Yujiro Ishihara would later work with Kurahara on other features, including the irreverent romantic picture I Hate But Love. His turn in I Am Waiting comes just after his breakthrough in Crazed Fruit, and he's excellent as the brooding boxer. The actor perfectly embodies the indecisive, tortured soul of someone denying his own natural instincts and abilities. He is aided by Kurahara's almost dispassionate shooting style. The director and his cinematographer, Kurataro Takamura, use the drab, gray spaces wisely, letting the characters move within the static environments on their own, sometimes observing from a careful distance, even peering past other objects or over someone's shoulder to examine the action. There are early indicators of Kurahara's trademark god's eye view, but he mostly stays down on the ground here, walking with the mortals as they deal with their earthly concerns.

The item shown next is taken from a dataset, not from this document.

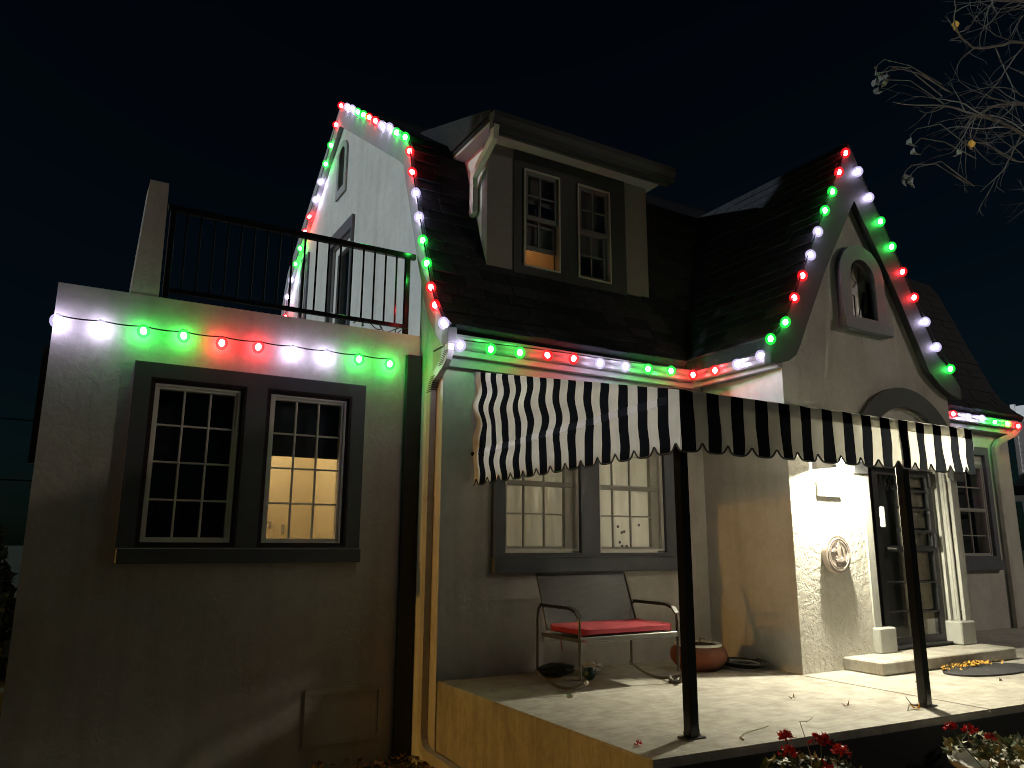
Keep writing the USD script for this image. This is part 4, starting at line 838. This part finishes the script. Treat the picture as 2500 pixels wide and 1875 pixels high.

I Am Waiting is a smartly constructed, deeply emotional crime film. While film noir is often a debatable tag, and 1957 comes some time after the true period of American noir, I Am Waiting's portrayal of tortured souls trying to outrun a troubling past only to end up right in the middle of everything they intend to deny fits in with other classics of the genre. The long-reaching shadows of fate blanket everything, but one can learn to live in the darkness, provided they make the right choices. One cannot fight passively, nor can anyone love that way. As Joji learns, you can't wait for the world to realign itself once everything has gone wonky, you have to make it happen on your own.